Asking for specific feedback requires being quite conscious of what you are writing, what you have been thinking about and also struggling with, and what you might need in order to keep moving forward. Making ‘meta-notes’ as you write, either in writing or just in your head, is quite helpful when it comes to then sending that email or having that conversation. These are some of my ‘meta-notes’ on the kinds of feedback I thought I needed on just three stages of my process. This may be helpful if you are battling to put what you need/want from your supervisor into words, and can hopefully help you generate other questions of your own:

Early stages – pre-proposal reading and chunks of writing: ‘Are my research questions valid? Am I addressing them with what I am reading and thinking about? Is this just one PhD or have I got too much here? How could I edit this down if I am trying to do three PhDs in one? What else could/should I be reading?’ 

Proposal writing process: ‘Are my research questions clear, and viable? Is the focus and rationale for this research clear to the reader? Does my proposed conceptual framework hang together and make sense? Does it ‘match’ my research questions. unit of analysis and focus? Is the literature review section where I explain the field I am contributing to well-constructed – can you see the gap my research speaks into? Do my methods seems reasonable; is there a methodology rather than just a list of data and methods of generating it? Are there any glaring errors, like missing references and typos I need to correct?’

Chapter 1 – literature review/conceptual framework: ‘Is this just a collection of things I’ve read or can you hear my voice? How can I make my own stance and voice clearer here? Have I read the field accurately – are there any gaps I need to fill in my reading? Have I explained the way I am using the theory to create a framework for the study clearly – do you see what I am doing and why I have chosen this theoretical framework? Does it connect with my research questions? Are there gaps and where? How would you suggest that I try to address the gaps and revise this chapter?

The worst thing as a writer is sending something to a reader, like a PhD student to a supervisor, and wanting them to really think about your argument and advise you on how to make it stronger or better substantiated, and then getting back a list of typos and grammatical errors you could have corrected yourself just before you are ready to submit the work. It’s frustrating and demoralising, and worse for a student, you can end up stuck and unable to keep writing and thinking as productively as you need to.
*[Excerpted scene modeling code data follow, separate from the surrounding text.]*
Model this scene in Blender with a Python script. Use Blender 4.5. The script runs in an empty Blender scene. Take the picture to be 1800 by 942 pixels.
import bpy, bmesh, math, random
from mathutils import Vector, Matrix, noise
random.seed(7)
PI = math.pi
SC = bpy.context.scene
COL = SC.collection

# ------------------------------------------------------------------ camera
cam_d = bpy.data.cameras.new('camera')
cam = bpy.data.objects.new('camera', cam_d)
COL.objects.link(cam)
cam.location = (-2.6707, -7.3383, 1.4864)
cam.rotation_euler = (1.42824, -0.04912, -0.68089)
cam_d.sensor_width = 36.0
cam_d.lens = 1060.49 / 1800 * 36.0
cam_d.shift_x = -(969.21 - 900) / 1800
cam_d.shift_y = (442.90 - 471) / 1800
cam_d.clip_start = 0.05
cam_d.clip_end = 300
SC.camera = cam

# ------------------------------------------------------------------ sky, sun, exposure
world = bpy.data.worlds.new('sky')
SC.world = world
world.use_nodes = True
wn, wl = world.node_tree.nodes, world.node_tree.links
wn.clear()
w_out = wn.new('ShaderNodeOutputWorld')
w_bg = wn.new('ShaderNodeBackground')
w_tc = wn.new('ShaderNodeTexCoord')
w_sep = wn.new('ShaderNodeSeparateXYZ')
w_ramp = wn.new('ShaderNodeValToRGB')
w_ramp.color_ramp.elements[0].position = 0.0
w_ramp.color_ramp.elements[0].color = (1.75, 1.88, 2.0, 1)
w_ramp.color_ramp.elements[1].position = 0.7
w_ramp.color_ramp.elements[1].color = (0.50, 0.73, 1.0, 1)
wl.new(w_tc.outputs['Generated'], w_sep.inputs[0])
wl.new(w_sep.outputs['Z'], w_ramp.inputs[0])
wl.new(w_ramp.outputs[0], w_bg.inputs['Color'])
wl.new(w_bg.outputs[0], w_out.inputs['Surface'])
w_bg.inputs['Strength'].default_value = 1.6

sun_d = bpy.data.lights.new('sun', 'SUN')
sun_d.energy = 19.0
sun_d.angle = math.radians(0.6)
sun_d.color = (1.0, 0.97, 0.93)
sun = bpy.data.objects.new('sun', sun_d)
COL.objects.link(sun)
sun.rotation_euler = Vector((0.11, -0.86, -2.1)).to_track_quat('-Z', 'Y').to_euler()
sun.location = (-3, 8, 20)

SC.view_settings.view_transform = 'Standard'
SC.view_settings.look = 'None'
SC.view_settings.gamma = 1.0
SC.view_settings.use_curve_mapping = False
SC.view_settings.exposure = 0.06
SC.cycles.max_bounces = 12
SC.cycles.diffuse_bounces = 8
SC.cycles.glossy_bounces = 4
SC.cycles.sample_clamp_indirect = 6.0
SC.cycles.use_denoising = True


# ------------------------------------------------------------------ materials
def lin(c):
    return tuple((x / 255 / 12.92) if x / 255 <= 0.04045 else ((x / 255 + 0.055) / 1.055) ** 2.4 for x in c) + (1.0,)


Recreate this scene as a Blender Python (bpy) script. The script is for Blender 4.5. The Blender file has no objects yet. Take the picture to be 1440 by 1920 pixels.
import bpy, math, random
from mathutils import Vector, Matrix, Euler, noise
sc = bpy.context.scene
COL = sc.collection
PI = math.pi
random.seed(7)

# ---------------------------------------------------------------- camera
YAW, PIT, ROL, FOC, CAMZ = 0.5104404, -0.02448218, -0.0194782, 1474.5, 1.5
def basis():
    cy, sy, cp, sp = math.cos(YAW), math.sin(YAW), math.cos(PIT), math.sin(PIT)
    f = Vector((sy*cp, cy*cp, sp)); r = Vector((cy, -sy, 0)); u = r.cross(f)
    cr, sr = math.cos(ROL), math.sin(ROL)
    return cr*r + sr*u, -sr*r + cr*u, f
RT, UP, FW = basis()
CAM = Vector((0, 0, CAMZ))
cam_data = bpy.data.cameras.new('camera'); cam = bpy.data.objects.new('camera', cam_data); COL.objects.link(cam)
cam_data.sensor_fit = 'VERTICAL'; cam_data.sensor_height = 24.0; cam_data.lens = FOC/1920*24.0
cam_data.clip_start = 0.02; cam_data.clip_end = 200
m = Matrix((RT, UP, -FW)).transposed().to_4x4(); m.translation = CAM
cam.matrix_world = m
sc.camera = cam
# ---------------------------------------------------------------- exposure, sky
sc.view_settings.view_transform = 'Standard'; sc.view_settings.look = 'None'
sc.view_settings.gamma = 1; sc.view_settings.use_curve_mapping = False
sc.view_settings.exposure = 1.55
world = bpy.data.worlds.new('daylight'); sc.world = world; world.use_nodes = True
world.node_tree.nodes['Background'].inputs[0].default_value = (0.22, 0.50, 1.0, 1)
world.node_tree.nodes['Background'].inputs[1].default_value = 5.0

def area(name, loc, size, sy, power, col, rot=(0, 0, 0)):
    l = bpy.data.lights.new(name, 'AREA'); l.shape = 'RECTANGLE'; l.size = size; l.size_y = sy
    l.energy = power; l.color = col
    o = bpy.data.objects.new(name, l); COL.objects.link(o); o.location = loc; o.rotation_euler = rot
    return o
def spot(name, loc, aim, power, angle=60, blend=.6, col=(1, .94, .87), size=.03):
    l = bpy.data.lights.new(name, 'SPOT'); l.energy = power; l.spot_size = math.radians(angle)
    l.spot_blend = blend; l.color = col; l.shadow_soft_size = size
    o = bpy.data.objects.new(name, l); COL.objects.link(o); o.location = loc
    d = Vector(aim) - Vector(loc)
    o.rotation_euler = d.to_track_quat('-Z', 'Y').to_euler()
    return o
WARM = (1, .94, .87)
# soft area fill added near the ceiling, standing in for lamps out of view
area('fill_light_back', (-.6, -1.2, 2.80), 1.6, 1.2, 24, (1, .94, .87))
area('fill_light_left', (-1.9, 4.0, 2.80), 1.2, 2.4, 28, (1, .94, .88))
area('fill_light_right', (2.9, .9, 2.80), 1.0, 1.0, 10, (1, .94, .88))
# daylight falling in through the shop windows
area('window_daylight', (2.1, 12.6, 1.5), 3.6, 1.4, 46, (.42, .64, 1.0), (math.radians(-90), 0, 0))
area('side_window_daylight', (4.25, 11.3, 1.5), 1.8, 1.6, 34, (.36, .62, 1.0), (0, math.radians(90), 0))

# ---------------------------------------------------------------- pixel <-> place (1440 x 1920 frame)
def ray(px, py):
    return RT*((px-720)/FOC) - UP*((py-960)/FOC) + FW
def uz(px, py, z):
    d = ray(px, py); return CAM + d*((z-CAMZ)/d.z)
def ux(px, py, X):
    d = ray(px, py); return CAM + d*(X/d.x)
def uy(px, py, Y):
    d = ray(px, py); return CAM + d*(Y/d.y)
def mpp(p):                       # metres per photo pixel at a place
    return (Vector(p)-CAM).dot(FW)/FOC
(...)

To get the feedback you need is to see that what you need may be tough to hear, and to act on, but will move you forward if you can engage with it constructively. Seeing feedback in this way will help you to pose the questions to your critical friends and supervisor that ask for particular readings of your work that then result in you receiving more critical, provocative and helpful feedback that really does feed forward into your further writing, reading and thinking.

The feedback you get should be constructive and encouraging even as it critiques, questions and provokes more thinking, and it’s terrible when this is not the case. As I have said before in this blogspace, not all supervisors use their powers for good – many do not perhaps think to put themselves into their students’ shoes, and do not think about what their feedback sounds like, or how useful it is from a student’s perspective. Students getting destructive, unhelpful feedback from their supervisors may need to think about other avenues for getting supplementary help with their writing and thinking, like Chapter Swap online, a PhD writing group or a critical friend or two. There is help out there – but you may have to be brave and resourceful to find it if you are not getting enough of it closer to ‘home’. Good luck!

Deciphering your supervisor’s feedback

This is supposed to be a somewhat lighthearted post, rather than a serious exposition on feedback.

cybergogue.blogspot.com

cybergogue.blogspot.com

I was chatting to some friends and fellow PhD travellers recently about how we make sense of our supervisors’ feedback – what we read into some of the ways in which they phrase comments and questions that give us clues on how to respond in the most appropriate ways. It was a funny conversation, and we all ended up laughing quite a lot at our own accounts of how we do this. But it did get me thinking about how we – how students – respond to feedback that we are given on our writing, not just emotionally but also in terms of how we read from the feedback a set of guidelines for our revisions, or read into the feedback the tone of our supervisor’s (or examiner’s/reviewer’s) responses to our writing.

My supervisor – and I both liked and disliked this at various points and for a range of reasons – never told me what to write or think. She prompted, questioned, suggested, challenged – but she never instructed. There are times when you just want to be told what to write so that you know you are writing the right things (although there really is a lot of subjective judgement about what is ‘right’ and that should not necessarily be for someone other than you to ultimately decide). But most of the time you really do want to be guided with your writing and thinking rather than instructed. You want the work to be your own, and even though it’s bloody hard work most of the time, you really want to do the thinking work that comes with the writing and revising and rewriting.

But in order to do the most productive kinds of writing and thinking that will indeed take you on a journey of intellectual and personal growth and learning (and help you produce a PhD dissertation), you need not only to have that guidance that creates space for you to think, write, revise and grow, you need also to know what to do with that guidance, much of which comes in the form of feedback whether written or verbal. I worked out, over time, a way of making sense of what my supervisor was suggesting or prompting me to think about and do – and figuring out what my own response should be. I think that this working out will be different for each student, of course, but this is an important thing to spend some time thinking about, as part of the process of becoming a more conscious writer.

For instance, I worked out that when she started a comment with ‘I wonder if…’ this meant that I could think about it myself, and arrive at my own conclusion about whether or not to include what followed in my chapter. If she said ‘This is my own personal preference…’ I didn’t really have to think too hard and could probably note her comment and move on if it didn’t match my personal preferences. If she said ‘You may want to…’ then I probably did want to (and actually should) do what she suggested. She also gave other more directive kinds of comments like ‘Include a few references here’ and ‘Check for consistency with this’ and I duly did so. Working out this ‘code’ was helpful for me in terms of reading into the feedback her responses to my writing and whether she felt I was going well or not, and also reading from her feedback some clear guidelines and pointers for my own revisions.

What is your supervisor’s code and how does working it out help you to work on your writing and revisions?